◆ **What you should do**: Would you repeat the listing exactly but omit every picture?

◆ **Data section**:
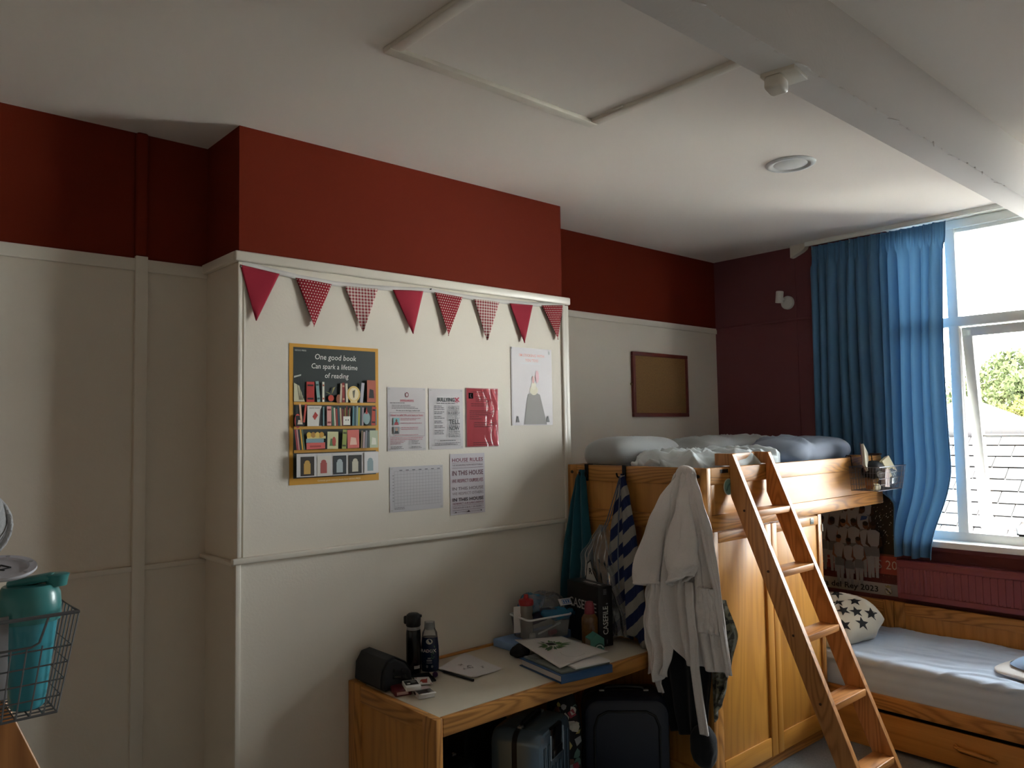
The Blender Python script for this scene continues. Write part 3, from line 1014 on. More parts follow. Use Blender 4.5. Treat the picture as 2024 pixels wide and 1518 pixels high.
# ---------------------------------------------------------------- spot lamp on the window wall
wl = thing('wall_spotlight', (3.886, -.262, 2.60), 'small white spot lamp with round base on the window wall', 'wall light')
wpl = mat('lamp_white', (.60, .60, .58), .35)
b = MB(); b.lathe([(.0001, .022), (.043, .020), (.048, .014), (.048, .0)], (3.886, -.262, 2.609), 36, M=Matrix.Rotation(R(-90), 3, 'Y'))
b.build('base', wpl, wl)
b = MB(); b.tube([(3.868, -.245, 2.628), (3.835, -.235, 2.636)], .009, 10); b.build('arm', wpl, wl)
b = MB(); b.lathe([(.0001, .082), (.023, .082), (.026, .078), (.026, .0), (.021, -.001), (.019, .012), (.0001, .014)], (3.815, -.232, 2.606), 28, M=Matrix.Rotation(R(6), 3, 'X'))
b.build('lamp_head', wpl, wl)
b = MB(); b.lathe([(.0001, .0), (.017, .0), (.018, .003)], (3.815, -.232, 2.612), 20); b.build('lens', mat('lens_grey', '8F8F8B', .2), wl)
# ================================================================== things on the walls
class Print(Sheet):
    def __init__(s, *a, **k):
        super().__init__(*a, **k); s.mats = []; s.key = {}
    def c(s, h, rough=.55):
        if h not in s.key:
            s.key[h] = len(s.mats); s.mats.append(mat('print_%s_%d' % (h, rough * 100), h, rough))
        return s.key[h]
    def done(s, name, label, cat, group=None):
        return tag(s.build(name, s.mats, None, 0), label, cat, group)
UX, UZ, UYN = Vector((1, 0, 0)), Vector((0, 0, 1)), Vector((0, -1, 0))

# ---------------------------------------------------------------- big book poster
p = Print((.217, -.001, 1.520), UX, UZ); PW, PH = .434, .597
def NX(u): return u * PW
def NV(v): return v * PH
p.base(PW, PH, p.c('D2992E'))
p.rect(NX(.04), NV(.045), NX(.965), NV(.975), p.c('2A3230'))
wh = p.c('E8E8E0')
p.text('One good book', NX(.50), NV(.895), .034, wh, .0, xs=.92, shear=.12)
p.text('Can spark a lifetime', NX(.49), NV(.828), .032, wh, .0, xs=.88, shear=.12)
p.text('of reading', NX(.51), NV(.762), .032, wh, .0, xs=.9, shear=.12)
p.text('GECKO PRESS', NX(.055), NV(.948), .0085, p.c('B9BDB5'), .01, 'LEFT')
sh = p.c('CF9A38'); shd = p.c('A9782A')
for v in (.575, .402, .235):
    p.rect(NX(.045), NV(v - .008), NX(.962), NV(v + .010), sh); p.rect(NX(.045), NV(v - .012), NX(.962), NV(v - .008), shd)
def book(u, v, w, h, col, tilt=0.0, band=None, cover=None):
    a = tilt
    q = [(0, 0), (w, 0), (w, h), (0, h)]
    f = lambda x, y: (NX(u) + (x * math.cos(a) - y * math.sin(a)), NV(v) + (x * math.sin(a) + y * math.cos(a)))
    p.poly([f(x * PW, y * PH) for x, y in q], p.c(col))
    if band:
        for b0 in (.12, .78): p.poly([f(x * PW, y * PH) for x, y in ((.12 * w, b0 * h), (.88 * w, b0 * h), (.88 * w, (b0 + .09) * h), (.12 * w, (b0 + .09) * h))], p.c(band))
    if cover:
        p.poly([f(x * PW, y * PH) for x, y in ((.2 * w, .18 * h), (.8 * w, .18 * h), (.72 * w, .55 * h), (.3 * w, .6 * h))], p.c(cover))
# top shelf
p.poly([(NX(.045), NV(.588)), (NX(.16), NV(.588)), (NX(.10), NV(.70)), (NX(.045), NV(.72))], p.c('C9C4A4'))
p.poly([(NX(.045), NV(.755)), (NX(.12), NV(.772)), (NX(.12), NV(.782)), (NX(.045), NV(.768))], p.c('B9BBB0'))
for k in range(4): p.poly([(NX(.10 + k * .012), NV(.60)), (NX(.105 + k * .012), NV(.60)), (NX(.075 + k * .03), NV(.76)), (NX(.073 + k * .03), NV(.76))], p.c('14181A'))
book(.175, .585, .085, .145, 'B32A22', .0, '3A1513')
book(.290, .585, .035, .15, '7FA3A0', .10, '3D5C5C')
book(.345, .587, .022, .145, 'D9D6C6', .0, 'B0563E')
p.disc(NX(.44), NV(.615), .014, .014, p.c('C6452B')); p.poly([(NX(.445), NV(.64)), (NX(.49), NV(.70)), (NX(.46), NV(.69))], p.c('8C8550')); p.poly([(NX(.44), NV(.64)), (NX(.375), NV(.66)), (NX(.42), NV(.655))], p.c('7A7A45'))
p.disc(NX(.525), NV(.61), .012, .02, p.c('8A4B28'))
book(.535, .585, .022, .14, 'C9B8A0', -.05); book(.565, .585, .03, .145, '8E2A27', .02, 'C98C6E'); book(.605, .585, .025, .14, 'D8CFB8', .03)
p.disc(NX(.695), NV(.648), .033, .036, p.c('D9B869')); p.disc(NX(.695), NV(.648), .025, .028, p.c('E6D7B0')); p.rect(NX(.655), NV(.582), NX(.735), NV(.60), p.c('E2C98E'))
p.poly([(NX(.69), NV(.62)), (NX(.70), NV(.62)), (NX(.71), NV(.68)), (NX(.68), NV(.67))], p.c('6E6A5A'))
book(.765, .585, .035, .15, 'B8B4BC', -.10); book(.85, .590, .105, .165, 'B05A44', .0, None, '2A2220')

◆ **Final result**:
The Blender Python script for this scene continues. Write part 3, from line 1014 on. More parts follow. Use Blender 4.5. Treat the picture as 2024 pixels wide and 1518 pixels high.
# ---------------------------------------------------------------- spot lamp on the window wall
wl = thing('wall_spotlight', (3.886, -.262, 2.60), 'small white spot lamp with round base on the window wall', 'wall light')
wpl = mat('lamp_white', (.60, .60, .58), .35)
b = MB(); b.lathe([(.0001, .022), (.043, .020), (.048, .014), (.048, .0)], (3.886, -.262, 2.609), 36, M=Matrix.Rotation(R(-90), 3, 'Y'))
b.build('base', wpl, wl)
b = MB(); b.tube([(3.868, -.245, 2.628), (3.835, -.235, 2.636)], .009, 10); b.build('arm', wpl, wl)
b = MB(); b.lathe([(.0001, .082), (.023, .082), (.026, .078), (.026, .0), (.021, -.001), (.019, .012), (.0001, .014)], (3.815, -.232, 2.606), 28, M=Matrix.Rotation(R(6), 3, 'X'))
b.build('lamp_head', wpl, wl)
b = MB(); b.lathe([(.0001, .0), (.017, .0), (.018, .003)], (3.815, -.232, 2.612), 20); b.build('lens', mat('lens_grey', '8F8F8B', .2), wl)
# ================================================================== things on the walls
class Print(Sheet):
    def __init__(s, *a, **k):
        super().__init__(*a, **k); s.mats = []; s.key = {}
    def c(s, h, rough=.55):
        if h not in s.key:
            s.key[h] = len(s.mats); s.mats.append(mat('print_%s_%d' % (h, rough * 100), h, rough))
        return s.key[h]
    def done(s, name, label, cat, group=None):
        return tag(s.build(name, s.mats, None, 0), label, cat, group)
UX, UZ, UYN = Vector((1, 0, 0)), Vector((0, 0, 1)), Vector((0, -1, 0))

# ---------------------------------------------------------------- big book poster
p = Print((.217, -.001, 1.520), UX, UZ); PW, PH = .434, .597
def NX(u): return u * PW
def NV(v): return v * PH
p.base(PW, PH, p.c('D2992E'))
p.rect(NX(.04), NV(.045), NX(.965), NV(.975), p.c('2A3230'))
wh = p.c('E8E8E0')
p.text('One good book', NX(.50), NV(.895), .034, wh, .0, xs=.92, shear=.12)
p.text('Can spark a lifetime', NX(.49), NV(.828), .032, wh, .0, xs=.88, shear=.12)
p.text('of reading', NX(.51), NV(.762), .032, wh, .0, xs=.9, shear=.12)
p.text('GECKO PRESS', NX(.055), NV(.948), .0085, p.c('B9BDB5'), .01, 'LEFT')
sh = p.c('CF9A38'); shd = p.c('A9782A')
for v in (.575, .402, .235):
    p.rect(NX(.045), NV(v - .008), NX(.962), NV(v + .010), sh); p.rect(NX(.045), NV(v - .012), NX(.962), NV(v - .008), shd)
def book(u, v, w, h, col, tilt=0.0, band=None, cover=None):
    a = tilt
    q = [(0, 0), (w, 0), (w, h), (0, h)]
    f = lambda x, y: (NX(u) + (x * math.cos(a) - y * math.sin(a)), NV(v) + (x * math.sin(a) + y * math.cos(a)))
    p.poly([f(x * PW, y * PH) for x, y in q], p.c(col))
    if band:
        for b0 in (.12, .78): p.poly([f(x * PW, y * PH) for x, y in ((.12 * w, b0 * h), (.88 * w, b0 * h), (.88 * w, (b0 + .09) * h), (.12 * w, (b0 + .09) * h))], p.c(band))
    if cover:
        p.poly([f(x * PW, y * PH) for x, y in ((.2 * w, .18 * h), (.8 * w, .18 * h), (.72 * w, .55 * h), (.3 * w, .6 * h))], p.c(cover))
# top shelf
p.poly([(NX(.045), NV(.588)), (NX(.16), NV(.588)), (NX(.10), NV(.70)), (NX(.045), NV(.72))], p.c('C9C4A4'))
p.poly([(NX(.045), NV(.755)), (NX(.12), NV(.772)), (NX(.12), NV(.782)), (NX(.045), NV(.768))], p.c('B9BBB0'))
for k in range(4): p.poly([(NX(.10 + k * .012), NV(.60)), (NX(.105 + k * .012), NV(.60)), (NX(.075 + k * .03), NV(.76)), (NX(.073 + k * .03), NV(.76))], p.c('14181A'))
book(.175, .585, .085, .145, 'B32A22', .0, '3A1513')
book(.290, .585, .035, .15, '7FA3A0', .10, '3D5C5C')
book(.345, .587, .022, .145, 'D9D6C6', .0, 'B0563E')
p.disc(NX(.44), NV(.615), .014, .014, p.c('C6452B')); p.poly([(NX(.445), NV(.64)), (NX(.49), NV(.70)), (NX(.46), NV(.69))], p.c('8C8550')); p.poly([(NX(.44), NV(.64)), (NX(.375), NV(.66)), (NX(.42), NV(.655))], p.c('7A7A45'))
p.disc(NX(.525), NV(.61), .012, .02, p.c('8A4B28'))
book(.535, .585, .022, .14, 'C9B8A0', -.05); book(.565, .585, .03, .145, '8E2A27', .02, 'C98C6E'); book(.605, .585, .025, .14, 'D8CFB8', .03)
p.disc(NX(.695), NV(.648), .033, .036, p.c('D9B869')); p.disc(NX(.695), NV(.648), .025, .028, p.c('E6D7B0')); p.rect(NX(.655), NV(.582), NX(.735), NV(.60), p.c('E2C98E'))
p.poly([(NX(.69), NV(.62)), (NX(.70), NV(.62)), (NX(.71), NV(.68)), (NX(.68), NV(.67))], p.c('6E6A5A'))
book(.765, .585, .035, .15, 'B8B4BC', -.10); book(.85, .590, .105, .165, 'B05A44', .0, None, '2A2220')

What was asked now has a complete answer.